__Job__: Reproduce exactly the opening lines of the listing, stopping after the line that contains "tag(o, 'withered brown" and including it.

Start Dataset content

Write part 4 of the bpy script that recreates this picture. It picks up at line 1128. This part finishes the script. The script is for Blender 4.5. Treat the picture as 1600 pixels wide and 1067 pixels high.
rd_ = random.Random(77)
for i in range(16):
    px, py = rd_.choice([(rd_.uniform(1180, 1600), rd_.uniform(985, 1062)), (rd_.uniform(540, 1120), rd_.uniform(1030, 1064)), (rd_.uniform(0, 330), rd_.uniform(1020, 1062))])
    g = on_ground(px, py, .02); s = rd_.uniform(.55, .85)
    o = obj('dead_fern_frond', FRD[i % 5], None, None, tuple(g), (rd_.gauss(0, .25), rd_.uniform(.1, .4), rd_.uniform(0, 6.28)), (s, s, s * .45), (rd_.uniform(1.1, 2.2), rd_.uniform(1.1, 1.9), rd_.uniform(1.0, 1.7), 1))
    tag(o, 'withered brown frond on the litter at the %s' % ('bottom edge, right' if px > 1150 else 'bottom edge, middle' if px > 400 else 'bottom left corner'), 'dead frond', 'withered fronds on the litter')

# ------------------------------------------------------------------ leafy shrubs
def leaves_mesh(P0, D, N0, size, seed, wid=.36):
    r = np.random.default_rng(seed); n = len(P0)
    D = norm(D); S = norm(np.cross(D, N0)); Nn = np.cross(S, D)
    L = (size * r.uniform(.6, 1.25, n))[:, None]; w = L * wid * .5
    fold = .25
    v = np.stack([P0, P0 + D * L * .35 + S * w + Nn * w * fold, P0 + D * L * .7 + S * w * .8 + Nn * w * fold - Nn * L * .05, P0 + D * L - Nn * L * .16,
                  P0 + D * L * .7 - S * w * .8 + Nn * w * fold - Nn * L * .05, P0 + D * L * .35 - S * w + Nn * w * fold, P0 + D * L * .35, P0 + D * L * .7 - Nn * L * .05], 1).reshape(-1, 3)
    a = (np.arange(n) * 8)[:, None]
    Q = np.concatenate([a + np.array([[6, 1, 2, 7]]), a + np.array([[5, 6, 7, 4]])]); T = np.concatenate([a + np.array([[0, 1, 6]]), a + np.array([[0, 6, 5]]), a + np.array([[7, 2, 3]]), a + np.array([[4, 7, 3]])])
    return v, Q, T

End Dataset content

__Written solution__:
Write part 4 of the bpy script that recreates this picture. It picks up at line 1128. This part finishes the script. The script is for Blender 4.5. Treat the picture as 1600 pixels wide and 1067 pixels high.
rd_ = random.Random(77)
for i in range(16):
    px, py = rd_.choice([(rd_.uniform(1180, 1600), rd_.uniform(985, 1062)), (rd_.uniform(540, 1120), rd_.uniform(1030, 1064)), (rd_.uniform(0, 330), rd_.uniform(1020, 1062))])
    g = on_ground(px, py, .02); s = rd_.uniform(.55, .85)
    o = obj('dead_fern_frond', FRD[i % 5], None, None, tuple(g), (rd_.gauss(0, .25), rd_.uniform(.1, .4), rd_.uniform(0, 6.28)), (s, s, s * .45), (rd_.uniform(1.1, 2.2), rd_.uniform(1.1, 1.9), rd_.uniform(1.0, 1.7), 1))
    tag(o, 'withered brown frond on the litter at the %s' % ('bottom edge, right' if px > 1150 else 'bottom edge, middle' if px > 400 else 'bottom left corner'), 'dead frond', 'withered fronds on the litter')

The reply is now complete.